##### Input for this task

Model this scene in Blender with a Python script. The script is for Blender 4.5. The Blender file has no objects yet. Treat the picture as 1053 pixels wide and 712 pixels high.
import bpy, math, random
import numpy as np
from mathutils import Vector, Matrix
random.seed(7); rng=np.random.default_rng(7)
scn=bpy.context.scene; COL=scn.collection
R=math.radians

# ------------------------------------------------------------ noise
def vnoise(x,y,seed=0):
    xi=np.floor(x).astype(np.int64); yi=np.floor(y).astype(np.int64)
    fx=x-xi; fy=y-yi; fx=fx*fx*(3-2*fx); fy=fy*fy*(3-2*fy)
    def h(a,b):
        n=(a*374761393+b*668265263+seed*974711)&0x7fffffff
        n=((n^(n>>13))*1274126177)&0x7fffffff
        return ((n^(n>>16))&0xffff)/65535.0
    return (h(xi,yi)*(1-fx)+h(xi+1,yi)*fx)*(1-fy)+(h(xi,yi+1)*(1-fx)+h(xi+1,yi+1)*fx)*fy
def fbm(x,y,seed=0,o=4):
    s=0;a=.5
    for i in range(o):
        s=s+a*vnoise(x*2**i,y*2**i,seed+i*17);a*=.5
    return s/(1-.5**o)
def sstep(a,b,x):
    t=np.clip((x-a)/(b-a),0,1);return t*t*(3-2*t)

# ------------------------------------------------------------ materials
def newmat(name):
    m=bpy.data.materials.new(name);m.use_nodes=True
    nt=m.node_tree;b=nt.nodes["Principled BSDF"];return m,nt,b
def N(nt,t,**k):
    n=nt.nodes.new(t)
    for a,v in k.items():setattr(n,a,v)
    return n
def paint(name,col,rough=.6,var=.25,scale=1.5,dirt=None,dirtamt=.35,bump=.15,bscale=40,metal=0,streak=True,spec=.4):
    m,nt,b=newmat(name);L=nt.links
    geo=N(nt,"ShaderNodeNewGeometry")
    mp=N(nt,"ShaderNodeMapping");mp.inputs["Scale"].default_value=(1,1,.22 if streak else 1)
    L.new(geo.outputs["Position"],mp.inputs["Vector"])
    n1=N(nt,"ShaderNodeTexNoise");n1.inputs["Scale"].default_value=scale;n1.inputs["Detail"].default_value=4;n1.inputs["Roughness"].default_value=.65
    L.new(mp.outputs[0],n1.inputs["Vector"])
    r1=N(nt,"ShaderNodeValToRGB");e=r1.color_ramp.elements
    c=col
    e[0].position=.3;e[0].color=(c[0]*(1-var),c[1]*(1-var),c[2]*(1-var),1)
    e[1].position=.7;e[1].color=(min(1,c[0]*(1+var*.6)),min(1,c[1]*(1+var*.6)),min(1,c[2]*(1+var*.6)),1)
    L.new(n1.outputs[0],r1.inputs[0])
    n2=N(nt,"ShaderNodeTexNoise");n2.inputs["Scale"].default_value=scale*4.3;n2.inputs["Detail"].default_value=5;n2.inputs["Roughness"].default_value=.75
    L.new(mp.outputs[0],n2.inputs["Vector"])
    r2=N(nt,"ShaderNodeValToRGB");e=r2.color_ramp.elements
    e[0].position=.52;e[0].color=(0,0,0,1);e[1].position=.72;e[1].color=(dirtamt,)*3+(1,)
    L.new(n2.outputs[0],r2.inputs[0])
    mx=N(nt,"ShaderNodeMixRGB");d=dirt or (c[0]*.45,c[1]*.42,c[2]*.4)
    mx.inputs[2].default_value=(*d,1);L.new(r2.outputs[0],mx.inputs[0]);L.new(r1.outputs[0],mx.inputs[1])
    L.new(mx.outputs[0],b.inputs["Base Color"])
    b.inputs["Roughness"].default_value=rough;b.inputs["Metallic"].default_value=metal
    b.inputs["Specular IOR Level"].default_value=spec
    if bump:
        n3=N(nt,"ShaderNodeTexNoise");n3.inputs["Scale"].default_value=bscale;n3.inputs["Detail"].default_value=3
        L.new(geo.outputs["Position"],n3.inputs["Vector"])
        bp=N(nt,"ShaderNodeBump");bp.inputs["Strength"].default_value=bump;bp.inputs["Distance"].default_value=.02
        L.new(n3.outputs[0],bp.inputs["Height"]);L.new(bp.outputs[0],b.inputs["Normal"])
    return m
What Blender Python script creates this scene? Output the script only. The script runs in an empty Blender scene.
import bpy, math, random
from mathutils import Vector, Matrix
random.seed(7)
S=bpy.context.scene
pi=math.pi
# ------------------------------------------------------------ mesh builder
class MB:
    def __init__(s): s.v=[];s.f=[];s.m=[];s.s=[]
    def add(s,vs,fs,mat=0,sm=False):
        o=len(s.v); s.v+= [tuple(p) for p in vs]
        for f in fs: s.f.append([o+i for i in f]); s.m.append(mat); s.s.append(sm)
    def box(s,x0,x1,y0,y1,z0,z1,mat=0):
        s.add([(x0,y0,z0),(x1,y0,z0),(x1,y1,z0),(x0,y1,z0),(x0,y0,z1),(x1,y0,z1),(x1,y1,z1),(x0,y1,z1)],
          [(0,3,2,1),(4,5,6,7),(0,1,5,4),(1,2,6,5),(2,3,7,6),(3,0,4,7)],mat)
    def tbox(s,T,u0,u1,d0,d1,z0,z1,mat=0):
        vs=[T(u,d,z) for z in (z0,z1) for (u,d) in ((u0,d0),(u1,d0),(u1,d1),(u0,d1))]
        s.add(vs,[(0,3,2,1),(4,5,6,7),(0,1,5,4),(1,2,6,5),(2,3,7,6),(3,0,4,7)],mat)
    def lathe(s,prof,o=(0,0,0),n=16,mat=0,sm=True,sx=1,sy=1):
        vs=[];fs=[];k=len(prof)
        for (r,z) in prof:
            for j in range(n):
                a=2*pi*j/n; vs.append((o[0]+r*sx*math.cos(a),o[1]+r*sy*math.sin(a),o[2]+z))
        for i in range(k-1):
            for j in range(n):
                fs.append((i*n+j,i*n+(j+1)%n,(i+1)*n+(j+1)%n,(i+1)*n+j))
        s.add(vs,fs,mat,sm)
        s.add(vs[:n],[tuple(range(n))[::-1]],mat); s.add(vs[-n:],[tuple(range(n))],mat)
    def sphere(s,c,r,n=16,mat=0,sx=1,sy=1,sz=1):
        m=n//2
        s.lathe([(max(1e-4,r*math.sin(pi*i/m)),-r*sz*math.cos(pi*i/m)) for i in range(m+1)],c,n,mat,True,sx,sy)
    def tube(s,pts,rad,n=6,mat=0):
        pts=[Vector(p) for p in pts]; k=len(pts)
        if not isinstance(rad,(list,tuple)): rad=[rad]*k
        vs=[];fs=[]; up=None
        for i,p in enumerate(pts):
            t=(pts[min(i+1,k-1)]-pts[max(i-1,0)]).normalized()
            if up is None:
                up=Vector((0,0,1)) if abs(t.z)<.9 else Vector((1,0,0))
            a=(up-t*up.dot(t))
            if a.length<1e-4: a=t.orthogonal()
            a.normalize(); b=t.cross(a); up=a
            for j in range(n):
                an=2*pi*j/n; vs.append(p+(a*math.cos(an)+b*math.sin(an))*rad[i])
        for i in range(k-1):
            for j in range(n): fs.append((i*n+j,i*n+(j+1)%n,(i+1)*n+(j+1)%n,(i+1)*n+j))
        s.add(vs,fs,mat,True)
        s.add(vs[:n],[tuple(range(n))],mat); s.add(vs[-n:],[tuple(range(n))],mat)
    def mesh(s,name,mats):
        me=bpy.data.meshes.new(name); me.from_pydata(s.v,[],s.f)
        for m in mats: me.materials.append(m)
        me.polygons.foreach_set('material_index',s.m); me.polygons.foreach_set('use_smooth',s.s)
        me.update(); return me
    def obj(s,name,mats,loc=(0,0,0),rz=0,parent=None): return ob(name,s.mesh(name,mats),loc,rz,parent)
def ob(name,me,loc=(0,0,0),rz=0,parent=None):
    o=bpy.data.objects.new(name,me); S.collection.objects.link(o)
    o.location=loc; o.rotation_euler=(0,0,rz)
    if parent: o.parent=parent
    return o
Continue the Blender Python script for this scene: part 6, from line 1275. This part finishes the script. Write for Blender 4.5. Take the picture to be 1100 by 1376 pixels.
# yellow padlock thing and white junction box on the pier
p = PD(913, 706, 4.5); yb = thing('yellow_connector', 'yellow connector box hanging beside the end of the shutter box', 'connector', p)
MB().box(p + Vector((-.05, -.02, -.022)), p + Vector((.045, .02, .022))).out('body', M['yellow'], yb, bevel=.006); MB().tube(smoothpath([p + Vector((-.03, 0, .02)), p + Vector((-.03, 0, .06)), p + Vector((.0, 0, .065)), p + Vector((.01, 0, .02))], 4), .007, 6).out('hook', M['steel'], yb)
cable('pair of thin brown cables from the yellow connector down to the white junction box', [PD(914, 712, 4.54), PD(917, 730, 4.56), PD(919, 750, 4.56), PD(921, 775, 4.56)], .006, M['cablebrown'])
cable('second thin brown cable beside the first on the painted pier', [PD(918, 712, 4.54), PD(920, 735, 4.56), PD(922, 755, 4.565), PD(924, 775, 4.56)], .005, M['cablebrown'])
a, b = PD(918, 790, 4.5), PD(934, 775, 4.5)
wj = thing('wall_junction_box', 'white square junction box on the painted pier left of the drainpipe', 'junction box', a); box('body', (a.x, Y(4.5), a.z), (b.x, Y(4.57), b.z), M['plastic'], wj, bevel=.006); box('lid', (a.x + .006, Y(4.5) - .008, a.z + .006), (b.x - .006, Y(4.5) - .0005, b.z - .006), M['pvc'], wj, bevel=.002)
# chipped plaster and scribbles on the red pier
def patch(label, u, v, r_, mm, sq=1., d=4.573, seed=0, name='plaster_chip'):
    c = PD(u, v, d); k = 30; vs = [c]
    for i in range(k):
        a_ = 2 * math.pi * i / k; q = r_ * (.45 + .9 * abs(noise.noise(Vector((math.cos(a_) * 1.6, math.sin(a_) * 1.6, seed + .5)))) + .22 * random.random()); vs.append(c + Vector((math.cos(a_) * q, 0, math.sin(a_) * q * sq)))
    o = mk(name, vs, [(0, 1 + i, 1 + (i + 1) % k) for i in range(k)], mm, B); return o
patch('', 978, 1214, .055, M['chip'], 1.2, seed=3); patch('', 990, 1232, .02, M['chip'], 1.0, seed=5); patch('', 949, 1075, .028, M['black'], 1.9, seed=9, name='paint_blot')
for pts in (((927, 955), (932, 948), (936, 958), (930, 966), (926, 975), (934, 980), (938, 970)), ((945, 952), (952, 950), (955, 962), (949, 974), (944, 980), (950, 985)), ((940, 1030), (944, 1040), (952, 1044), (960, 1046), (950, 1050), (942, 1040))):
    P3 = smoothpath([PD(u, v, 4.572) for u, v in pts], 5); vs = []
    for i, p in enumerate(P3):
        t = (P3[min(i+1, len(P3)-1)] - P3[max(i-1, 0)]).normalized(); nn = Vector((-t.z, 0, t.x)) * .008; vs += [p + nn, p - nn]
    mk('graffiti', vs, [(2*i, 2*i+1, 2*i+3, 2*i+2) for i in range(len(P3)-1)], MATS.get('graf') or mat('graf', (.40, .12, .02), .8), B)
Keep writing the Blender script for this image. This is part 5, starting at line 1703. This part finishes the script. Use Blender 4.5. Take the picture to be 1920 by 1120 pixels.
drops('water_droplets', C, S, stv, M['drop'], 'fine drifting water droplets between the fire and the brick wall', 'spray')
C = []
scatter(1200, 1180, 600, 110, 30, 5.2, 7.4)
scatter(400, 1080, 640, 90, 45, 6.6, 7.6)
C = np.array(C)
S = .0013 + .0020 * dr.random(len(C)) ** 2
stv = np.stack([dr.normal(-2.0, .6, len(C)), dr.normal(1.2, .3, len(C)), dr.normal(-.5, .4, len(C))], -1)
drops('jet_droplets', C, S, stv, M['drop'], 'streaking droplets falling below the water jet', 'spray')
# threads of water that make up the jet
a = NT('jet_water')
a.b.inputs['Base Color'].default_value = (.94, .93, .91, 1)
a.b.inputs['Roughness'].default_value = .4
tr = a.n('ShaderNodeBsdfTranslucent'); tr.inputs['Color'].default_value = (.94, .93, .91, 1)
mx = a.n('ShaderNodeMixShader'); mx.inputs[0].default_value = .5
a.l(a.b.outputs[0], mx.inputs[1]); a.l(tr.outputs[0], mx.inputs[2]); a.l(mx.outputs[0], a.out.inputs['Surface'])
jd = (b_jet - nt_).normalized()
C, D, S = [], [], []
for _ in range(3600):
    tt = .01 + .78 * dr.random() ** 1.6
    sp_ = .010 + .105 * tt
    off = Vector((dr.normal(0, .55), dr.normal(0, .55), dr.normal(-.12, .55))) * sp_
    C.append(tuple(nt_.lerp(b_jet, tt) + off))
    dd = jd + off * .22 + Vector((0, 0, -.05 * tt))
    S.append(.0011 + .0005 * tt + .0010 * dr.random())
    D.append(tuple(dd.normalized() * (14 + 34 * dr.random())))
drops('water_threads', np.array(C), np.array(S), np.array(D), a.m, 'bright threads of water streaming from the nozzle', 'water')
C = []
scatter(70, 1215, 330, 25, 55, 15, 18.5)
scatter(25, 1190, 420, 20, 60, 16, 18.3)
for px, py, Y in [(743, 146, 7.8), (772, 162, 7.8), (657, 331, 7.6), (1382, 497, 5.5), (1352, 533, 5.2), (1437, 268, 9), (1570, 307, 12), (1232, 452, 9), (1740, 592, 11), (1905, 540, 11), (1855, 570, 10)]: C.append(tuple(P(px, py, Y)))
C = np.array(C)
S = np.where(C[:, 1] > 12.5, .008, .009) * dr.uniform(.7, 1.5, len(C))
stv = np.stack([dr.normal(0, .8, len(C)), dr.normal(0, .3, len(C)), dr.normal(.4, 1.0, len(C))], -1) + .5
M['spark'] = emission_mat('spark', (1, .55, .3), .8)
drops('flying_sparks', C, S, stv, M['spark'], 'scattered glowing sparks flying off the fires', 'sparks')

##########

> To be done:
Filter the data for the string "objects" and copy every line that has it.

> Completed task:
Model this scene in Blender with a Python script. The script is for Blender 4.5. The Blender file has no objects yet. Treat the picture as 1053 pixels wide and 712 pixels high.
    o=bpy.data.objects.new(name,me); S.collection.objects.link(o)